- AIM -
Copy out every line that contains "scene".

- PROVIDED MATERIAL -
--- Begin ---
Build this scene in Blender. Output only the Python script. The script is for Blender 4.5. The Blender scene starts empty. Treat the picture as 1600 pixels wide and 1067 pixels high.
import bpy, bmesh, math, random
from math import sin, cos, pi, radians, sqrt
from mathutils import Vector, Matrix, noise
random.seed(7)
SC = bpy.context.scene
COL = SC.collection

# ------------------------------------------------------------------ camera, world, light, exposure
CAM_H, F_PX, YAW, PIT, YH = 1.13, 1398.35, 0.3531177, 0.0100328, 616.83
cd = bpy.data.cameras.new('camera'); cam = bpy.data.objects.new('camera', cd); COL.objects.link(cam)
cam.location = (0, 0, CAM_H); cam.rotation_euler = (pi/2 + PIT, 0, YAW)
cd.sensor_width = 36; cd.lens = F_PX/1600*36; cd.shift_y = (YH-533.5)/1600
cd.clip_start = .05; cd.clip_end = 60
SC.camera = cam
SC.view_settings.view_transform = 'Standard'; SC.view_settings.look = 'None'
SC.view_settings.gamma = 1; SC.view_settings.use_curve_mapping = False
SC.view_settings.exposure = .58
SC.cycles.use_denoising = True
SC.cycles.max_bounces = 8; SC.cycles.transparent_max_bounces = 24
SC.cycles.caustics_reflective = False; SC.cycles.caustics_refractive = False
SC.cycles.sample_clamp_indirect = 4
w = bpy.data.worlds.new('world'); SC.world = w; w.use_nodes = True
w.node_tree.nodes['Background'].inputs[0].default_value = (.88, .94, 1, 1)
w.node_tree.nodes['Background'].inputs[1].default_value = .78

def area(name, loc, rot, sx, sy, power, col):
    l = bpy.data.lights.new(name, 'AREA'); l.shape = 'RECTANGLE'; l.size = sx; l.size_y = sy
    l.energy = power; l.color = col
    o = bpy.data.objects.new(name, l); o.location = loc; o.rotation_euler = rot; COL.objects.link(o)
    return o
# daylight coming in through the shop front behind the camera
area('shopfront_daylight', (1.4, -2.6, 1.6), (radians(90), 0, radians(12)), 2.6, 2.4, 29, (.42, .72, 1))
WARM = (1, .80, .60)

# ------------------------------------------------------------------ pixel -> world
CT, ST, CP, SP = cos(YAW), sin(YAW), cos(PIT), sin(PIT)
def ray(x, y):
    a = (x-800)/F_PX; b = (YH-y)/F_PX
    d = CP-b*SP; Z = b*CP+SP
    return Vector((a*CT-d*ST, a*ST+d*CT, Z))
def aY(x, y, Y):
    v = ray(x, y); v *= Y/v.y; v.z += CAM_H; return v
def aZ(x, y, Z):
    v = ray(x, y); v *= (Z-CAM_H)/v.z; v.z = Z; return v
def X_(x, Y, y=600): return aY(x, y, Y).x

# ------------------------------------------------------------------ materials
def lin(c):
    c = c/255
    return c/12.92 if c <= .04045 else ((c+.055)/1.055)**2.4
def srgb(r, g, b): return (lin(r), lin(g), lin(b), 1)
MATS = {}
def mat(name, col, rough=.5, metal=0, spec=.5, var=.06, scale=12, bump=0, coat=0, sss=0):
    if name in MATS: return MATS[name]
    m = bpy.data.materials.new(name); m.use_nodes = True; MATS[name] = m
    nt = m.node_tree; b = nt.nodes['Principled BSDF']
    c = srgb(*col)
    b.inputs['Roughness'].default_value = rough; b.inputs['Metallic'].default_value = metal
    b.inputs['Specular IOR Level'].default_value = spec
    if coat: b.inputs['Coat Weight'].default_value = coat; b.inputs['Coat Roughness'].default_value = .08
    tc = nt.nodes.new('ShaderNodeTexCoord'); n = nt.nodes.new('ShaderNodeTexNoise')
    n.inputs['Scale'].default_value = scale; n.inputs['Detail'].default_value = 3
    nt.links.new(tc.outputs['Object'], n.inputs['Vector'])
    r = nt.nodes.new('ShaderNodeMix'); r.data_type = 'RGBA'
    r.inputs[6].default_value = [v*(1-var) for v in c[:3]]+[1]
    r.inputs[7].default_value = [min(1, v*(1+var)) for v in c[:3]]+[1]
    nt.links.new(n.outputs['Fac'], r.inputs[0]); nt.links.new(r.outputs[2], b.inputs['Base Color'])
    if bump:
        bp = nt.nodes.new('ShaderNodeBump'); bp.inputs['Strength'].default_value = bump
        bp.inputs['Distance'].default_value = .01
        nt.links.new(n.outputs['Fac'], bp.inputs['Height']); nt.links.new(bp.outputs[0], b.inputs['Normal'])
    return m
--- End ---
- TASK RESPONSE -
Build this scene in Blender. Output only the Python script. The script is for Blender 4.5. The Blender scene starts empty. Treat the picture as 1600 pixels wide and 1067 pixels high.
SC = bpy.context.scene